ST: So what would you consider your sweetest success to date – racing wise? Was it New Zealand?

Marko: This was it. And I have been enjoying every second of it!

ST: Looking back at Kona 2013, how do you feel about your day here?

Marko: My preparation for Kona 2013 was not the best. I didn't do myself any favors by getting sick twice during spring-summer and leaving my qualification to Ironman Switzerland at the end of July. As about the day out there, I got everything out of myself that was there to take. In hindsight I should have dealt with my bike position issues already before Kona but I was writing them off and telling myself that it is not the position, but that I was off! Finishing 16th in Pro category is not bad (my best is 13th in 2011), but I would certainly want to knock on the top 10 door this year.

ST: What do you think is possible there?

Marko: I’m a dinosaur of long-distance triathlon (me and probably Tom Lowe), there aren’t too many heavier guys than me. So it is pretty hard to race against all the skinny dudes running fast. Last few years I have seen my ITU racing friend Frederik Van Lierde pulling off 3rd place and win by racing at his own pace and nobodies race. If I could do that, I still believe top 10 and about 8 hours 20 minutes is possible.

ST: Van Lierde though weighed around 72kg like most other Pros in the top 10.

Marko: Yeah and I’m hovering at about 80kg. So to match Frederik’s power output I need to do around 320w average for 180km or I need to loose some kg!

ST: You saw Blue for a while. Is all well now on the bike sponsor front?

Marko: First I was supported and then sponsored by Blue Competition Cycles from 2009 till 2012. It was a good bike but more over I really liked the people around it.

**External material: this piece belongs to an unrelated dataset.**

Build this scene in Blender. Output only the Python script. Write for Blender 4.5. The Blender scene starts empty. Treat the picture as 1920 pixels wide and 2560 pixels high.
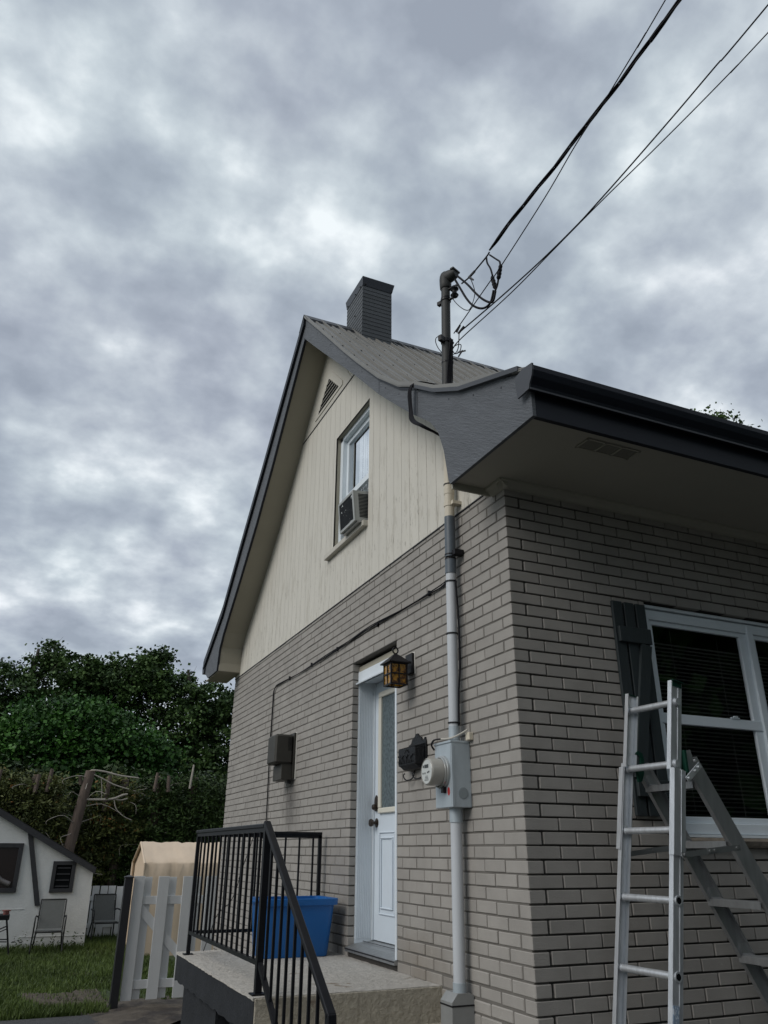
import bpy, math, random
import numpy as np
from mathutils import Vector, Matrix
random.seed(7); rng = np.random.default_rng(7)
S = bpy.context.scene
COL = S.collection
R = math.radians

# ------------------------------------------------------------------ camera
cd = bpy.data.cameras.new("camera"); cam = bpy.data.objects.new("camera", cd); COL.objects.link(cam)
cr_ = Vector((0.9129812, -0.4079666, 0.0053394)); cu_ = Vector((-0.1686905, -0.3655291, 0.9153863)); cf_ = Vector((0.3714953, 0.8366312, 0.4025412))
mw = Matrix(((cr_.x, cu_.x, -cf_.x, -2.4099), (cr_.y, cu_.y, -cf_.y, -3.61707), (cr_.z, cu_.z, -cf_.z, 1.8), (0, 0, 0, 1)))
cam.matrix_world = mw
cd.sensor_fit = 'VERTICAL'; cd.sensor_height = 36; cd.lens = 1933.93 / 2560 * 36
cd.clip_start = 0.05; cd.clip_end = 1500
S.camera = cam
S.render.resolution_x = 768; S.render.resolution_y = 1024

# ------------------------------------------------------------------ light and exposure
SUN_DIR = Vector((-0.80, -0.16, 0.60)).normalized()
sl = bpy.data.lights.new("sun", 'SUN'); sl.energy = 1.6; sl.angle = R(35); sl.color = (1.0, 0.965, 0.92)
so = bpy.data.objects.new("sun", sl); COL.objects.link(so)
so.rotation_euler = SUN_DIR.to_track_quat('Z', 'Y').to_euler()
S.view_settings.view_transform = 'Standard'; S.view_settings.look = 'None'
S.view_settings.exposure = 0.0; S.view_settings.gamma = 1.0; S.view_settings.use_curve_mapping = False
S.cycles.max_bounces = 6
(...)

Then with new ownership things changed. From spring 2013 I have been sponsored by Estonian Trek dealer Rademar with the help from Trek Factory as well. I ride one of the flagships of triathlon bikes, the Trek Speed Concept 9 Series. In Kona I had last year and hopefully also have this year, a full support from Mark Andrews and his team. I really appreciate this as it gives me a piece of mind when it comes to preparing my bike for a the biggest race of the season.

ST: What about other sponsors?

Marko: First of all I’m a member of Estonian Defense Forces Sports group, which gives me social security and a certain monthly salary. It is a big deal being one of 16 in Estonia. Without that I probably would not have lasted until my recent win in New Zealand.

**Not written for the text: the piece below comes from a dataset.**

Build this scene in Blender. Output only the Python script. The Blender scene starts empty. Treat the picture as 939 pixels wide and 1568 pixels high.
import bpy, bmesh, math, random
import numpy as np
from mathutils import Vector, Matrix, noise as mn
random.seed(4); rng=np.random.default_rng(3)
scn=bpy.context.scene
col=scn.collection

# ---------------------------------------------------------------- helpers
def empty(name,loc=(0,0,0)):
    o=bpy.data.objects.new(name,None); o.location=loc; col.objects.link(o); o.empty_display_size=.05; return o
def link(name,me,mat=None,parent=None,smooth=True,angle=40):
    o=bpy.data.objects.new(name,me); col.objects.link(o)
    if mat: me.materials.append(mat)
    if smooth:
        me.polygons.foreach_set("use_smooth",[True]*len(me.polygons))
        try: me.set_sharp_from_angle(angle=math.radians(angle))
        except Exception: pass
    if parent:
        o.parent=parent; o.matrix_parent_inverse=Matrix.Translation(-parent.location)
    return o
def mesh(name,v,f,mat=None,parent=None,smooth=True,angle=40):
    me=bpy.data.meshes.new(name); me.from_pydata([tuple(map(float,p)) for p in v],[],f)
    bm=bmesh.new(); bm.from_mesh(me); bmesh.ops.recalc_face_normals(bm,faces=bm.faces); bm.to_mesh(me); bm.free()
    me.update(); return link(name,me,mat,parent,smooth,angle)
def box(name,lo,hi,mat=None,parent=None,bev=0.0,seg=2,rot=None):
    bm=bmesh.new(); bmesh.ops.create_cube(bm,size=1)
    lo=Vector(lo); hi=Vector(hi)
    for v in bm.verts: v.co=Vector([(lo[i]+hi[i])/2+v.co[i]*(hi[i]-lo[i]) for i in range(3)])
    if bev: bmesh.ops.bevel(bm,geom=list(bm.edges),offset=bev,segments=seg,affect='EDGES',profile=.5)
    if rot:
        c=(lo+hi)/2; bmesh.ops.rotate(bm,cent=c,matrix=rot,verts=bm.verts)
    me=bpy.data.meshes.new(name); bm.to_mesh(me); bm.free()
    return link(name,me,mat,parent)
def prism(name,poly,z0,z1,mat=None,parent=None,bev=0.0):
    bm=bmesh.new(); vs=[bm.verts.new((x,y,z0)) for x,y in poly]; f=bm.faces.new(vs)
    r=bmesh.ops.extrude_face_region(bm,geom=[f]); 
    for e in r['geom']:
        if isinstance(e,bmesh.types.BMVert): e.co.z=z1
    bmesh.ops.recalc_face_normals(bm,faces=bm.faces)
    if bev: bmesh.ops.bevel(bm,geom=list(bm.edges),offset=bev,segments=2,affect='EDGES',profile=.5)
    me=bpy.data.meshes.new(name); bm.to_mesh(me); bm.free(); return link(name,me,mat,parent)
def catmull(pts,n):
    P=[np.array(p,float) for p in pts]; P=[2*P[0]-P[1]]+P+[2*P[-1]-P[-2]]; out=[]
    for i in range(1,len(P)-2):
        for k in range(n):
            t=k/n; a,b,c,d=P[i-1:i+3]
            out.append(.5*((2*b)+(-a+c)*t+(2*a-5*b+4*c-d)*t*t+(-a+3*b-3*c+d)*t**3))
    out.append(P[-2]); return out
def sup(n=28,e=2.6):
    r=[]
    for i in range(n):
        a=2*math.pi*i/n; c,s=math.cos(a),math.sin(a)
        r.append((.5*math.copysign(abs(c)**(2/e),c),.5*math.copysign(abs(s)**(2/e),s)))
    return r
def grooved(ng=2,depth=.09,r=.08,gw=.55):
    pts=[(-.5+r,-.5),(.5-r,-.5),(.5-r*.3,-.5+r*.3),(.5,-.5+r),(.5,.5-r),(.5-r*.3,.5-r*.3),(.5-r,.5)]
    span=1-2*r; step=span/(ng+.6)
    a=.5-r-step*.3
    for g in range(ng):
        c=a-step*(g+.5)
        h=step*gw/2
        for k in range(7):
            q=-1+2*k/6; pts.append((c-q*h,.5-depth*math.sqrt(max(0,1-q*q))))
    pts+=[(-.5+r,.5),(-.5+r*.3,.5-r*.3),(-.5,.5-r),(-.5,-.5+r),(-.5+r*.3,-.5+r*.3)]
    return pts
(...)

Internationally I’m supported by Skinfit, TRI11 wetsuits, Oakley, Torhans and like I mentioned before, by Trek Factory via Rademar. I also have group of small sponsors and supporters in Estonia: Greenfield, 4energia, Bcs Itera, Foodstudio, Euronics, Võrukivi tehnopark, SIS sports nutrition, GNLD and I run in Saucony running shoes provided by Estonian retailer Jooksuekspert. And I have to thank all those people who have opened their home for me. Countless home stays over the years have made me a lot of friends and surrogate families all over the world! Whenever they decide to visit Estonia I promise I’ll open my home for them!

ST: Talk about your family.

Marko: My lovely wife Kai and two kids, 3.5 year old Evamaria and 10 month old Markus are my essential source of inspiration. I love coming home from hard days of work and having them around me. It is a balancing act as the kids never care if I had a bad race or good race, they are still happy to see me when I come home! Professional sport is a very self focused ego-trip, but I find it easier to cope now that I have a family.
It is also harder and harder being away from them. But it is simply unaffordable to take them everywhere I go.

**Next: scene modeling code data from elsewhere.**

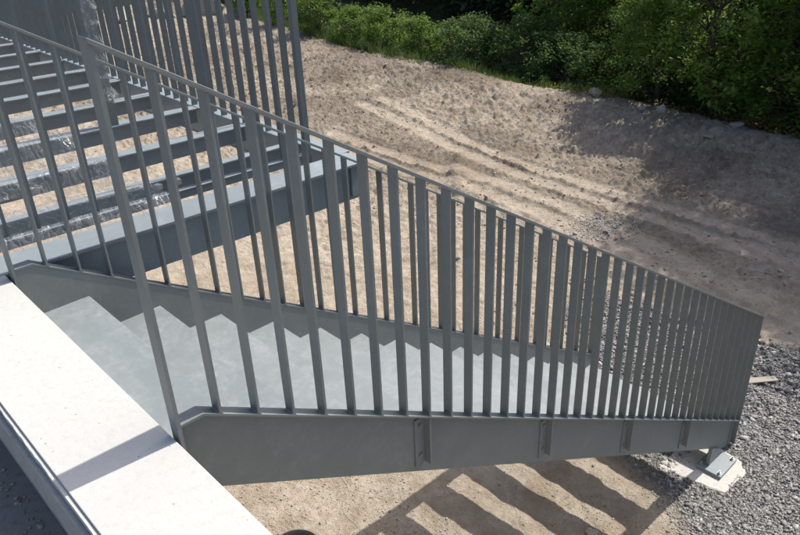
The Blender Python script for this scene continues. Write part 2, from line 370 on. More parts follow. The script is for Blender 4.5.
# ------------------------------------------------------------------ stones
ICO_V = np.array([(0, 0, 1), (0.89, 0, 0.45), (0.28, 0.85, 0.45), (-0.72, 0.53, 0.45), (-0.72, -0.53, 0.45), (0.28, -0.85, 0.45),
                  (0.72, 0.53, -0.45), (-0.28, 0.85, -0.45), (-0.89, 0, -0.45), (-0.28, -0.85, -0.45), (0.72, -0.53, -0.45), (0, 0, -1)])
ICO_F = np.array([(0, 1, 2), (0, 2, 3), (0, 3, 4), (0, 4, 5), (0, 5, 1), (1, 6, 2), (2, 7, 3), (3, 8, 4), (4, 9, 5), (5, 10, 1),
                  (6, 7, 2), (7, 8, 3), (8, 9, 4), (9, 10, 5), (10, 6, 1), (11, 7, 6), (11, 8, 7), (11, 9, 8), (11, 10, 9), (11, 6, 10)])
BOX_V = np.array([(x, y, z) for z in (-0.8, 0.8) for y in (-0.8, 0.8) for x in (-0.8, 0.8)], float)
BOX_F = np.array([(0, 2, 3), (0, 3, 1), (4, 5, 7), (4, 7, 6), (0, 1, 5), (0, 5, 4), (1, 3, 7), (1, 7, 5), (3, 2, 6), (3, 6, 7), (2, 0, 4), (2, 4, 6)])
def stones(name, x, y, r, m, sink=0.25, flat=0.65, lift=0, box=False):
    ICO_V_, ICO_F_ = (BOX_V, BOX_F) if box else (ICO_V, ICO_F); K = len(ICO_V_)
    n = len(x); z = ground_h(x, y) + r * flat * (1 - 2 * sink) * 0.5 + lift
    V = np.repeat(ICO_V_[None], n, 0) * (1 + RNG.uniform(-0.45, 0.35, (n, K, 1))) + RNG.uniform(-0.12, 0.12, (n, K, 3))
    V = V * (np.stack([RNG.uniform(0.75, 1.35, n), RNG.uniform(0.55, 1.0, n), RNG.uniform(0.6, 1.1, n) * flat], 1) * r[:, None])[:, None, :]
    a = RNG.uniform(0, 6.28, n); t = RNG.uniform(-0.7, 0.7, n)
    ct, st = np.cos(t)[:, None], np.sin(t)[:, None]
    x1 = V[:, :, 0] * ct + V[:, :, 2] * st; z1 = -V[:, :, 0] * st + V[:, :, 2] * ct
    ca, sa = np.cos(a)[:, None], np.sin(a)[:, None]
    V = np.stack([x1 * ca - V[:, :, 1] * sa + x[:, None], x1 * sa + V[:, :, 1] * ca + y[:, None], z1 + z[:, None]], 2)
    F = (ICO_F_[None] + (np.arange(n) * K)[:, None, None]).reshape(-1, 3)
    sh = np.repeat(RNG.beta(1.3, 1.8, n), K)
    return np_mesh(name, V.reshape(-1, 3), F, m, sh)
def scatter(n, x0, x1, y0, y1, fn):
    x = RNG.uniform(x0, x1, n); y = RNG.uniform(y0, y1, n); k = RNG.uniform(0, 1, n) < fn(x, y); return x[k], y[k]
gx_, gy_ = scatter(300000, 2.6, 8.3, -1.4, 3.9, lambda x, y: gravel_mask(x, y) ** 1.3 * np.where((np.abs(x - 4.07) < 0.235) & ((np.abs(y - 0.02) < 0.19) | (np.abs(y - 1.38) < 0.25)), 0, 1))
gr = RNG.gamma(2.4, 0.0018, len(gx_)) + 0.0026
tag(stones('gravel', gx_, gy_, gr, M_GRAV, box=True, flat=0.6), 'crushed grey gravel spread round the foot of the stairs', 'gravel', kind='stuff')
bx_, by_ = scatter(1600, 2.6, 8.0, -1.4, 3.0, lambda x, y: gravel_mask(x, y) * np.where((np.abs(x - 4.07) < 0.27) & (np.abs(y - 0.02) < 0.25), 0, 1))
tag(stones('gravel', bx_, by_, RNG.uniform(0.014, 0.03, len(bx_)), M_GRAV, box=True, flat=0.5), 'larger broken grey stones lying among the gravel', 'gravel', kind='stuff')
px_, py_ = scatter(26000, 0.8, 5.5, -0.8, 3.0, lambda x, y: (0.25 + 0.75 * sstep(0.5, 0.6, vnoise(x * 2, y * 2, 5))) * (1 - gravel_mask(x, y) * 0.6))
qx_, qy_ = scatter(22000, 5.5, 13.0, -3.0, 20.0, lambda x, y: 0.3 + 0.7 * sstep(0.45, 0.6, vnoise(x * 1.2, y * 1.2, 6)))
pr = np.concatenate([RNG.gamma(3.0, 0.0013, len(px_)) + 0.0015, RNG.gamma(1.6, 0.0048, len(qx_)) + 0.004])
tag(stones('pebbles', np.concatenate([px_, qx_]), np.concatenate([py_, qy_]), pr, M_CLOD, 0.35), 'small tan pebbles and clods strewn over the sandy soil', 'pebbles', kind='stuff')

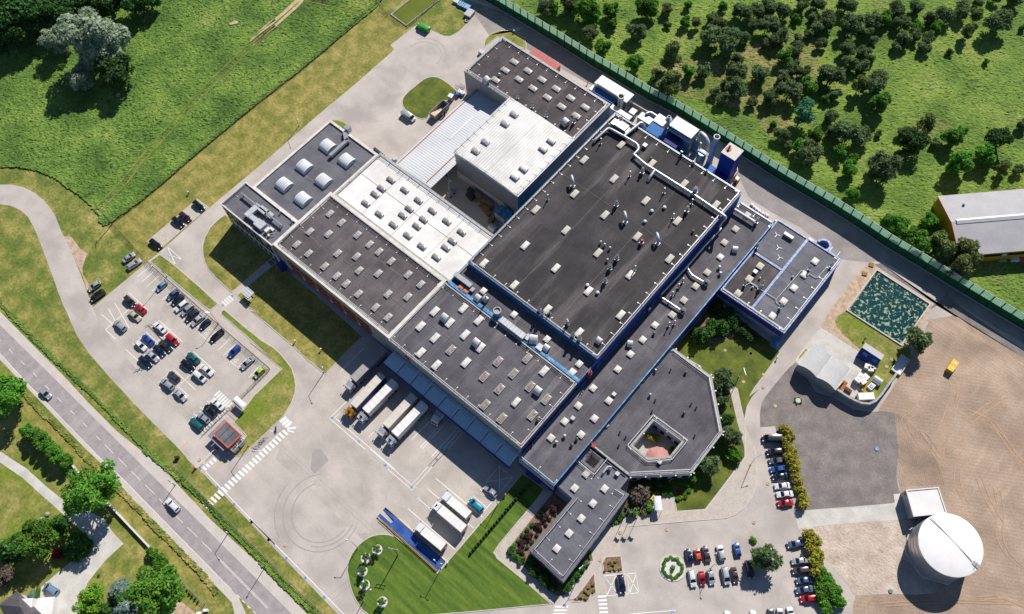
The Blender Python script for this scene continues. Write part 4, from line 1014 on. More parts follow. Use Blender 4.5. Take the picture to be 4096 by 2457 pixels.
# --- left hall with vaulted rooflights, and the office front
N_, rz = hall('factory_hall', 'left factory hall with six white vaulted rooflights', (-169.3, -146.8, 61.05, 95.9), 12.0, 'roof_blue_grey', 'wall_beige', cap='cap_white', cw=.8, ph=.5)
for s in ("5:305,310", "5:487,147", "5:660,275", "5:475,440", "5:868,92", "1:697,1312"):
    c = pts(s, rz + .7)[0]; lx, ly = 2.1, 2.2; n = 10; v = []
    o = MB().box((c.x, c.y, rz + .2), (lx * 2 + .2, ly * 2 + .2, .4)).build('rooflight', 'frame_white', N_)
    for sx in (-1, 1): v += [(c.x + sx * lx, c.y - ly * math.cos(math.pi * i / n), rz + .4 + 1.15 * math.sin(math.pi * i / n)) for i in range(n + 1)]
    MB().add(v, [(i, i + 1, n + 2 + i, n + 1 + i) for i in range(n)] + [tuple(range(n + 1)), tuple(range(n + 1, 2 * n + 2))]).build('vault', 'vault_sheet', o, True)
    mb = MB()
    for k in range(7):
        x = c.x - lx + 2 * lx * k / 6; mb.tube([(x, c.y - (ly + .02) * math.cos(math.pi * i / n), rz + .42 + 1.17 * math.sin(math.pi * i / n)) for i in range(n + 1)], .045, 5)
    mb.build('glazing_bars', 'steel_dull', o)
q = pts("1:855,1195 870,1270 720,1405", rz + 1)
MB().bar(q[0], q[1], 1.4, 1.1).bar(q[1] - Vector((0, -.8, 0)), q[2], 1.1, 1.1).box((q[0].x - .3, q[0].y + 1.6, rz + 1.2), (1.8, 1.6, 2.2)).build('duct', 'steel', N_)
vents(N_, rz, 'mush', "1:893,1285 5:350,345", .3, s=.6)
O_, rz = hall('office_building', 'office front with three rows of dark windows and rooftop air ducts', (-172.3, -148.25, 50.3, 61.0), 12.2, 'roof_blue_grey', 'wall_beige', cap='frame_white', cw=.3, ph=.5, rail=[3],
              bands=[('wall_band', 'wall_plinth', 0, 4.4, [0])])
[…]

ST: Anything else we should know?

Marko: I totally gave up my favorite South - Hemisphere food: Tim-Tam cookies before Ironman New Zealand. It was a very tough thing to do.

ST: Tougher than naked bungee jumping?

Marko: Yes, because bungee jump lasts for 20 seconds, but you have to hold off from those delightful cookies all the time. Bungee was something I always wanted to do and I guess that is why it came out in a friendly banter, naked was just an add-on. And it only dawned me few hours after the race what I had promised. I try to keep my promises! A naked jump was not possible for obvious reasons, so I did the second best thing and used my speedos. I learned my lesson and from now on I will not promise things like that!